**Set exercise**
Provide an exact copy of the data, excluding the images.
:: Source excerpt
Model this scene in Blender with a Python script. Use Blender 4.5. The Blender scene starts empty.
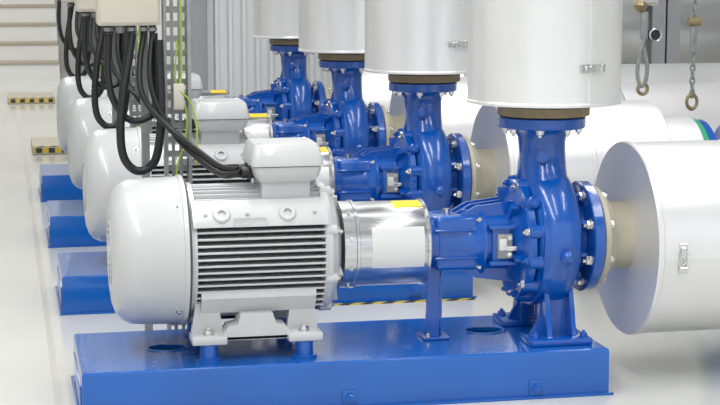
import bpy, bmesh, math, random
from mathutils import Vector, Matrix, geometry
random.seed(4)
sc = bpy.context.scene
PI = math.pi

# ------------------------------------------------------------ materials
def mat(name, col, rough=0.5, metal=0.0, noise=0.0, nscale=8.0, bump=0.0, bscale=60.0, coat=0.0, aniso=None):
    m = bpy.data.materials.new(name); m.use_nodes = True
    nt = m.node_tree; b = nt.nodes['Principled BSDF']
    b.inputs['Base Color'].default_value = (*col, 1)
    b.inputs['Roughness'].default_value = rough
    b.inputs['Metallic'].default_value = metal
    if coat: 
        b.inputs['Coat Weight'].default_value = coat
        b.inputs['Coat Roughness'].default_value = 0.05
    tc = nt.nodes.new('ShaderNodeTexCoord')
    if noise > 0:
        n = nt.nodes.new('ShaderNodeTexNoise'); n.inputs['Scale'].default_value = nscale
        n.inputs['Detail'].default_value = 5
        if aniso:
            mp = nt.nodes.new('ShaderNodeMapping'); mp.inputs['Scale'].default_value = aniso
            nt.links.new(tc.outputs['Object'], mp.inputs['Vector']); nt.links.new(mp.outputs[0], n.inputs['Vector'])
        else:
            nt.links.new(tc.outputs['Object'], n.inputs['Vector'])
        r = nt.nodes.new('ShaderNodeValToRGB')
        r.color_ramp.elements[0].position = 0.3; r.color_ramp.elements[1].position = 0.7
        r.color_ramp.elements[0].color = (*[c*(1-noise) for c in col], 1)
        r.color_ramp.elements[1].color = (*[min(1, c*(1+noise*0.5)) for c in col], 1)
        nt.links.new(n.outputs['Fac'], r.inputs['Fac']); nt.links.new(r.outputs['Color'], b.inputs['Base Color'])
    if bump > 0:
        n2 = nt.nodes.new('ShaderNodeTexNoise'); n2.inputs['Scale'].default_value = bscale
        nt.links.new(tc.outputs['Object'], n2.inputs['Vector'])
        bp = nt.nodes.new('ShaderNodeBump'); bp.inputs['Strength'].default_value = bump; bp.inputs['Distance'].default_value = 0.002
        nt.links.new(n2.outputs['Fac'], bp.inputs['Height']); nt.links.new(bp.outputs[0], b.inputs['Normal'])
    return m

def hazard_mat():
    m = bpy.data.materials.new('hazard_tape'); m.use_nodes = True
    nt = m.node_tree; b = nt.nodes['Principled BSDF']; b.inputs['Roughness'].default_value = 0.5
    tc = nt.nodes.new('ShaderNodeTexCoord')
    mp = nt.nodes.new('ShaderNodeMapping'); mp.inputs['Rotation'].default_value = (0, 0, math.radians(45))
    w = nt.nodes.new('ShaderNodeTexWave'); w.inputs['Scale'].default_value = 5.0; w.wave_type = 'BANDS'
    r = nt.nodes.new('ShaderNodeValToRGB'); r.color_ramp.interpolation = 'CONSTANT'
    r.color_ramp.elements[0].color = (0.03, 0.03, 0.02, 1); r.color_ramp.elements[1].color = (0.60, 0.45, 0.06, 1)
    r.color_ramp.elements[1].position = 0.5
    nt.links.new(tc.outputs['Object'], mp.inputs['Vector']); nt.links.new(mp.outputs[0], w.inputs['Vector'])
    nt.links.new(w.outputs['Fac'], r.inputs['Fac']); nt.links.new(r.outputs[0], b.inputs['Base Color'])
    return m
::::
**Written response**
Model this scene in Blender with a Python script. Use Blender 4.5. The Blender scene starts empty.
import bpy, bmesh, math, random
from mathutils import Vector, Matrix, geometry
random.seed(4)
sc = bpy.context.scene
PI = math.pi

# ------------------------------------------------------------ materials
def mat(name, col, rough=0.5, metal=0.0, noise=0.0, nscale=8.0, bump=0.0, bscale=60.0, coat=0.0, aniso=None):
    m = bpy.data.materials.new(name); m.use_nodes = True
    nt = m.node_tree; b = nt.nodes['Principled BSDF']
    b.inputs['Base Color'].default_value = (*col, 1)
    b.inputs['Roughness'].default_value = rough
    b.inputs['Metallic'].default_value = metal
    if coat: 
        b.inputs['Coat Weight'].default_value = coat
        b.inputs['Coat Roughness'].default_value = 0.05
    tc = nt.nodes.new('ShaderNodeTexCoord')
    if noise > 0:
        n = nt.nodes.new('ShaderNodeTexNoise'); n.inputs['Scale'].default_value = nscale
        n.inputs['Detail'].default_value = 5
        if aniso:
            mp = nt.nodes.new('ShaderNodeMapping'); mp.inputs['Scale'].default_value = aniso
            nt.links.new(tc.outputs['Object'], mp.inputs['Vector']); nt.links.new(mp.outputs[0], n.inputs['Vector'])
        else:
            nt.links.new(tc.outputs['Object'], n.inputs['Vector'])
        r = nt.nodes.new('ShaderNodeValToRGB')
        r.color_ramp.elements[0].position = 0.3; r.color_ramp.elements[1].position = 0.7
        r.color_ramp.elements[0].color = (*[c*(1-noise) for c in col], 1)
        r.color_ramp.elements[1].color = (*[min(1, c*(1+noise*0.5)) for c in col], 1)
        nt.links.new(n.outputs['Fac'], r.inputs['Fac']); nt.links.new(r.outputs['Color'], b.inputs['Base Color'])
    if bump > 0:
        n2 = nt.nodes.new('ShaderNodeTexNoise'); n2.inputs['Scale'].default_value = bscale
        nt.links.new(tc.outputs['Object'], n2.inputs['Vector'])
        bp = nt.nodes.new('ShaderNodeBump'); bp.inputs['Strength'].default_value = bump; bp.inputs['Distance'].default_value = 0.002
        nt.links.new(n2.outputs['Fac'], bp.inputs['Height']); nt.links.new(bp.outputs[0], b.inputs['Normal'])
    return m

def hazard_mat():
    m = bpy.data.materials.new('hazard_tape'); m.use_nodes = True
    nt = m.node_tree; b = nt.nodes['Principled BSDF']; b.inputs['Roughness'].default_value = 0.5
    tc = nt.nodes.new('ShaderNodeTexCoord')
    mp = nt.nodes.new('ShaderNodeMapping'); mp.inputs['Rotation'].default_value = (0, 0, math.radians(45))
    w = nt.nodes.new('ShaderNodeTexWave'); w.inputs['Scale'].default_value = 5.0; w.wave_type = 'BANDS'
    r = nt.nodes.new('ShaderNodeValToRGB'); r.color_ramp.interpolation = 'CONSTANT'
    r.color_ramp.elements[0].color = (0.03, 0.03, 0.02, 1); r.color_ramp.elements[1].color = (0.60, 0.45, 0.06, 1)
    r.color_ramp.elements[1].position = 0.5
    nt.links.new(tc.outputs['Object'], mp.inputs['Vector']); nt.links.new(mp.outputs[0], w.inputs['Vector'])
    nt.links.new(w.outputs['Fac'], r.inputs['Fac']); nt.links.new(r.outputs[0], b.inputs['Base Color'])
    return m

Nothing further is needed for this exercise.